#### [Directive]
From the listing, collect all lines containing the word "script".

═══ The data ═══

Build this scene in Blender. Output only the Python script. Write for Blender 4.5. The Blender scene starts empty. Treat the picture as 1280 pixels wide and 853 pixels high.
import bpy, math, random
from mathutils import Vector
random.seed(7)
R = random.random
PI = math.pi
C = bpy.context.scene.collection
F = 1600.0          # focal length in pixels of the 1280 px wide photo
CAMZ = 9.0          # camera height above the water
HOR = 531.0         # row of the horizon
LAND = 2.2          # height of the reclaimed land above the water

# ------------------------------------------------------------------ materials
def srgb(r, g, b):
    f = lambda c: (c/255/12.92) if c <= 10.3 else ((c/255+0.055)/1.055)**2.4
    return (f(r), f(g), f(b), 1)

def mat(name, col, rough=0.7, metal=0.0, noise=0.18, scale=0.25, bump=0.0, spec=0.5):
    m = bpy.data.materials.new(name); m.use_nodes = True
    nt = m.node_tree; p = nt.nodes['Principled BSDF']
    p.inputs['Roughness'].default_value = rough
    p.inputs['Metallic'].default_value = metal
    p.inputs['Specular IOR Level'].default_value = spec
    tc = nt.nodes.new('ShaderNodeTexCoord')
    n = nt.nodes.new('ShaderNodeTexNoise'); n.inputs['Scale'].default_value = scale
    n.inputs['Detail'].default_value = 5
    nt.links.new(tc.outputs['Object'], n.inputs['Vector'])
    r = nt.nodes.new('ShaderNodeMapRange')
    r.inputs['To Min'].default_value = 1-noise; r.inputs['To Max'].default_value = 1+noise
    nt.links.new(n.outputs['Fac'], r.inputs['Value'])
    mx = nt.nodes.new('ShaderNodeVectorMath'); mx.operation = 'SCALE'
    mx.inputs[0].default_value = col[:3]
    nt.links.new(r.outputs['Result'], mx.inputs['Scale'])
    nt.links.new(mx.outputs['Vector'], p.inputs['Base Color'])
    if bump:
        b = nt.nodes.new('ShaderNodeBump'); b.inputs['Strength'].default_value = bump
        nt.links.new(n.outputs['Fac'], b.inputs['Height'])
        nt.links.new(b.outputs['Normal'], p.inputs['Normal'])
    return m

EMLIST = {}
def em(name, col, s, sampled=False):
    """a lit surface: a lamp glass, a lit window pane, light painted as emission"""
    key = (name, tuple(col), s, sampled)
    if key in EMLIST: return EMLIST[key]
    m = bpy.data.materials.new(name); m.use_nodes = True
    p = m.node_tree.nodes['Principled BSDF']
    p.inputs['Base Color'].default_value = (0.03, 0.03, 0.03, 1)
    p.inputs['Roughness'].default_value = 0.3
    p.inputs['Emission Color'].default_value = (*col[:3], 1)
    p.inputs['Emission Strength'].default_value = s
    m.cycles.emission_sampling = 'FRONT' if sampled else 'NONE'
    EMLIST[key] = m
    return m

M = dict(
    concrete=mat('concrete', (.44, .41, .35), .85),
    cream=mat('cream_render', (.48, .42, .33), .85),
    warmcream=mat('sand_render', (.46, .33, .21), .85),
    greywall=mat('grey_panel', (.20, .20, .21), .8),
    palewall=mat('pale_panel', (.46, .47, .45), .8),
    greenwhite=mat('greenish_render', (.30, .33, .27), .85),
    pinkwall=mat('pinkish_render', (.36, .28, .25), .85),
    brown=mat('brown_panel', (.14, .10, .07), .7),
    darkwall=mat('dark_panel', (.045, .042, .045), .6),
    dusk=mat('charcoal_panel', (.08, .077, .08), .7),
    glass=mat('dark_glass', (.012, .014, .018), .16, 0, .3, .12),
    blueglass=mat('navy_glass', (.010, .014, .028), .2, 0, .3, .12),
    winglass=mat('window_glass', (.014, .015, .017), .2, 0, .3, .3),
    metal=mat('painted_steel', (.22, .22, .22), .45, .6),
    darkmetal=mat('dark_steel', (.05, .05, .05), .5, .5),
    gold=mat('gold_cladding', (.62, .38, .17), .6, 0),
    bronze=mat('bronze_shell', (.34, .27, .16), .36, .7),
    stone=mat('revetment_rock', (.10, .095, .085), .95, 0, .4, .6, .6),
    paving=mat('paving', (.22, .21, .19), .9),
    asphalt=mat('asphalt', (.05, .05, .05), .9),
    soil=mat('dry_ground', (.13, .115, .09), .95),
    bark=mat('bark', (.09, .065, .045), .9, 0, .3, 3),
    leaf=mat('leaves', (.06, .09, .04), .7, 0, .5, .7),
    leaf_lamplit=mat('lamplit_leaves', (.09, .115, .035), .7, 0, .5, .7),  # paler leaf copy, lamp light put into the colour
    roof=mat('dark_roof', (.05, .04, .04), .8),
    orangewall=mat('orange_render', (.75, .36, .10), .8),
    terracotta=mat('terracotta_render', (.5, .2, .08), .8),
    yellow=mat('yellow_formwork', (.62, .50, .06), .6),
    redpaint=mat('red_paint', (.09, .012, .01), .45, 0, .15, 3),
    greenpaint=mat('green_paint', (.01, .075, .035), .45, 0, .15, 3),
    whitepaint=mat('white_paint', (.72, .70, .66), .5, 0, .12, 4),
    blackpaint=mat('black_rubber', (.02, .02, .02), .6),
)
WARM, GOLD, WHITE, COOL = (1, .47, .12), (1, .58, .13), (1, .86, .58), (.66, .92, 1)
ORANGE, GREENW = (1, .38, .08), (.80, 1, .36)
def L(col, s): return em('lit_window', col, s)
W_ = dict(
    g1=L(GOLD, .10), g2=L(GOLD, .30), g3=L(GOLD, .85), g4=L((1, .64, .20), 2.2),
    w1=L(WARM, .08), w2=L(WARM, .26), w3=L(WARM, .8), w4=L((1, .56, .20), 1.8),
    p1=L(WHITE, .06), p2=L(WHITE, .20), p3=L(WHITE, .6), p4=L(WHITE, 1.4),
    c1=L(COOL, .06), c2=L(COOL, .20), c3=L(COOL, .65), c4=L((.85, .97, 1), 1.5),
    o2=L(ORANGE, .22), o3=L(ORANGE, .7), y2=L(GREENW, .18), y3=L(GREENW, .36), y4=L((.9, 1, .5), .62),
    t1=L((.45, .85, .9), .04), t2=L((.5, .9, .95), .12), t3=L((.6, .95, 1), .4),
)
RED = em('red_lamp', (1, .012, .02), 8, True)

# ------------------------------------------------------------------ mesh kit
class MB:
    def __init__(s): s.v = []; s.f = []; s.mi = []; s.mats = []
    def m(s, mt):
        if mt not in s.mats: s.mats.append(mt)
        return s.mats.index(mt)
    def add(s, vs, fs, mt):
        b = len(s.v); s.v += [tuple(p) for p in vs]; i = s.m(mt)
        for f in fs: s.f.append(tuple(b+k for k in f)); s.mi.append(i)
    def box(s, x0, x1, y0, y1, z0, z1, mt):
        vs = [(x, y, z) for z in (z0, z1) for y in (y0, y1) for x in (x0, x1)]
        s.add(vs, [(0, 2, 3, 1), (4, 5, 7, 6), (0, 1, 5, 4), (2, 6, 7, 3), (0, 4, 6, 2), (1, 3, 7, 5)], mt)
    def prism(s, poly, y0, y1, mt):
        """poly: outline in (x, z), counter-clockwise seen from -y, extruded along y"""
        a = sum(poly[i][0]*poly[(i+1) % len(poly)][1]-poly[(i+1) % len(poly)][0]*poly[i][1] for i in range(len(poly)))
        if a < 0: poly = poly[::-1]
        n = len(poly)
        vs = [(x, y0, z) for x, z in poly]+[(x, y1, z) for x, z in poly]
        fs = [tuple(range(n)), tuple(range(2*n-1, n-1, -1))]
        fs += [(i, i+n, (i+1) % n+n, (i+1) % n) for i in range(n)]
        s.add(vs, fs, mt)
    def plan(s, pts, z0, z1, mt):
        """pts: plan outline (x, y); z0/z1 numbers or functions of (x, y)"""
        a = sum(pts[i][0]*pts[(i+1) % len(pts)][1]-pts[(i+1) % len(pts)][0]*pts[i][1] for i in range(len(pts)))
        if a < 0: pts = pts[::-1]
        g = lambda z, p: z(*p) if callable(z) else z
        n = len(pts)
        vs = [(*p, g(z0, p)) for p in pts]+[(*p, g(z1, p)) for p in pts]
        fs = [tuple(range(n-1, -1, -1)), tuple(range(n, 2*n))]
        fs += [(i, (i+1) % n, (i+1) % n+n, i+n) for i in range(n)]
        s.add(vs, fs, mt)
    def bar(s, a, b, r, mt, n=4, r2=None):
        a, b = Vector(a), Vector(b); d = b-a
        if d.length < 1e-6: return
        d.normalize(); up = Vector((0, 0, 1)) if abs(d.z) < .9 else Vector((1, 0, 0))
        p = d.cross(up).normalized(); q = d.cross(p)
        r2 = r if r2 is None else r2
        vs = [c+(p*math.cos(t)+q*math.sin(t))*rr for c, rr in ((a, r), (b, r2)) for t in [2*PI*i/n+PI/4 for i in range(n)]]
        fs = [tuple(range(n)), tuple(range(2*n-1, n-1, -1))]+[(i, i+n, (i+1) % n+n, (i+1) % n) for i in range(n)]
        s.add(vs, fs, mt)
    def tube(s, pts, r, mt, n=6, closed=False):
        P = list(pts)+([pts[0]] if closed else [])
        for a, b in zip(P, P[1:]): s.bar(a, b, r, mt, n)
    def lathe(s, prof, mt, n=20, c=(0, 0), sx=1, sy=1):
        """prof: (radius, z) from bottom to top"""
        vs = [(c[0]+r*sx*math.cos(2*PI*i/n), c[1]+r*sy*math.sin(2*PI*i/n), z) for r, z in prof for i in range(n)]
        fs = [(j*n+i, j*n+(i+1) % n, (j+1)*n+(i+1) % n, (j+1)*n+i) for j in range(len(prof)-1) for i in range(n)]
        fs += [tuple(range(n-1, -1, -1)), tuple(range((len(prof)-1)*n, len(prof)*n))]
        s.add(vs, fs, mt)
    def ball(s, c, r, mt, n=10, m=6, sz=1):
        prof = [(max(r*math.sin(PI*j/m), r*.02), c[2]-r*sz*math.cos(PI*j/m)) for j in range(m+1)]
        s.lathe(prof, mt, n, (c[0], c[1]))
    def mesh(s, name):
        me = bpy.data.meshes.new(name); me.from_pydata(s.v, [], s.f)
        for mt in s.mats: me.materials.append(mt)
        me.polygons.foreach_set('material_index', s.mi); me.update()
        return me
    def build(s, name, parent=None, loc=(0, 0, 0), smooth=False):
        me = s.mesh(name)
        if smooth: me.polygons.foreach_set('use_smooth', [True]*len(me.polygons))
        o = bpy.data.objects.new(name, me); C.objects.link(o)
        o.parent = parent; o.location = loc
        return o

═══
═══ The data ═══

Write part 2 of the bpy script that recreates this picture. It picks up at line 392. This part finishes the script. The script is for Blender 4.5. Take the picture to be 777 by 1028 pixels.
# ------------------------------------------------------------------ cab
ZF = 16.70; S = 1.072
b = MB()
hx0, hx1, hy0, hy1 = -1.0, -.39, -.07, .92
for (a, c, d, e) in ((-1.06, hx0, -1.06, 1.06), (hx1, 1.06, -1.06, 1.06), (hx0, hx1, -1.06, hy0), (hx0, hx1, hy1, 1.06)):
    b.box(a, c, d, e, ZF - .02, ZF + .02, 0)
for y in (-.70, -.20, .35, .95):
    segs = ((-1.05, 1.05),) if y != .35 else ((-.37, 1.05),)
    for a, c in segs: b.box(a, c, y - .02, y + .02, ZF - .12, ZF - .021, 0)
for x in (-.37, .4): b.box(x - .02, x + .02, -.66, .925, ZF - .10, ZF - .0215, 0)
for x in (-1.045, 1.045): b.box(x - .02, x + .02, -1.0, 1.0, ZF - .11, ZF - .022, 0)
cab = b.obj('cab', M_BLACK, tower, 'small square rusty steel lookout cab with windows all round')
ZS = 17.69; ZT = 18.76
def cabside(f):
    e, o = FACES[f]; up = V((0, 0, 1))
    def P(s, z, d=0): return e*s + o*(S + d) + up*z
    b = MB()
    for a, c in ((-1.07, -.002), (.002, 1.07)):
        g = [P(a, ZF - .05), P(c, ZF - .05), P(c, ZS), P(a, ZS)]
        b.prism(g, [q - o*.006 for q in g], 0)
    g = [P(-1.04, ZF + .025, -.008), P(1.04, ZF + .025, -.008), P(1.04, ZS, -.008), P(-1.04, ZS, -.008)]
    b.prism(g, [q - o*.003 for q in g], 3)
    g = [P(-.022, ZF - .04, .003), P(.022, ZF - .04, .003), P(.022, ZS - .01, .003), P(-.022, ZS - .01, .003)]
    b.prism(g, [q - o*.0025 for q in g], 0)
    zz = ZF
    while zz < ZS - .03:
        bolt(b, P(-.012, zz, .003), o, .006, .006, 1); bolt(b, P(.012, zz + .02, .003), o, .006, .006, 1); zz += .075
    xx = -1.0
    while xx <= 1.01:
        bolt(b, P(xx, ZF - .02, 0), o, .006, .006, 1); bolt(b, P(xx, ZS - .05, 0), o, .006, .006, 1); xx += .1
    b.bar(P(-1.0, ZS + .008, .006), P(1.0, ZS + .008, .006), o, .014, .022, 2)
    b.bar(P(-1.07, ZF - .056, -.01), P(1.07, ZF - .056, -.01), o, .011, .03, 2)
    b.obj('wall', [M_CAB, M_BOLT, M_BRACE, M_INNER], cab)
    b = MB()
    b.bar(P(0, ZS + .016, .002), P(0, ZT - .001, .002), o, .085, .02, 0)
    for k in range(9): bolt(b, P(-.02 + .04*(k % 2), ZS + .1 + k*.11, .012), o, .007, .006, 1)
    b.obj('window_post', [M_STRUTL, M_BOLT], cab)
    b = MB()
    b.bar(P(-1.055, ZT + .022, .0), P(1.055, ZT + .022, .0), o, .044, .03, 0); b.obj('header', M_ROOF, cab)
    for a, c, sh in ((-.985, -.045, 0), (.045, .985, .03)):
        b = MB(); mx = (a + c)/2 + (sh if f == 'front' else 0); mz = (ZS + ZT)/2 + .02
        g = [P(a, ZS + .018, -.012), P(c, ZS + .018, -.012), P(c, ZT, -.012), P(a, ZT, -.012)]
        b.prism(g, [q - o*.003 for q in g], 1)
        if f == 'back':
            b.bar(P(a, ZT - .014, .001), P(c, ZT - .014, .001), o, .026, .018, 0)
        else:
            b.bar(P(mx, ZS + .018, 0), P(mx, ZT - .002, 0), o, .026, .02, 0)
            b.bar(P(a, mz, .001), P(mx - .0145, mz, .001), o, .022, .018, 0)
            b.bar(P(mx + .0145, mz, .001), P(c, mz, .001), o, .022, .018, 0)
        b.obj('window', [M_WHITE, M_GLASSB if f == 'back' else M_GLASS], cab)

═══

#### [Response to this exercise]
Build this scene in Blender. Output only the Python script. Write for Blender 4.5. The Blender scene starts empty. Treat the picture as 1280 pixels wide and 853 pixels high.
Write part 2 of the bpy script that recreates this picture. It picks up at line 392. This part finishes the script. The script is for Blender 4.5. Take the picture to be 777 by 1028 pixels.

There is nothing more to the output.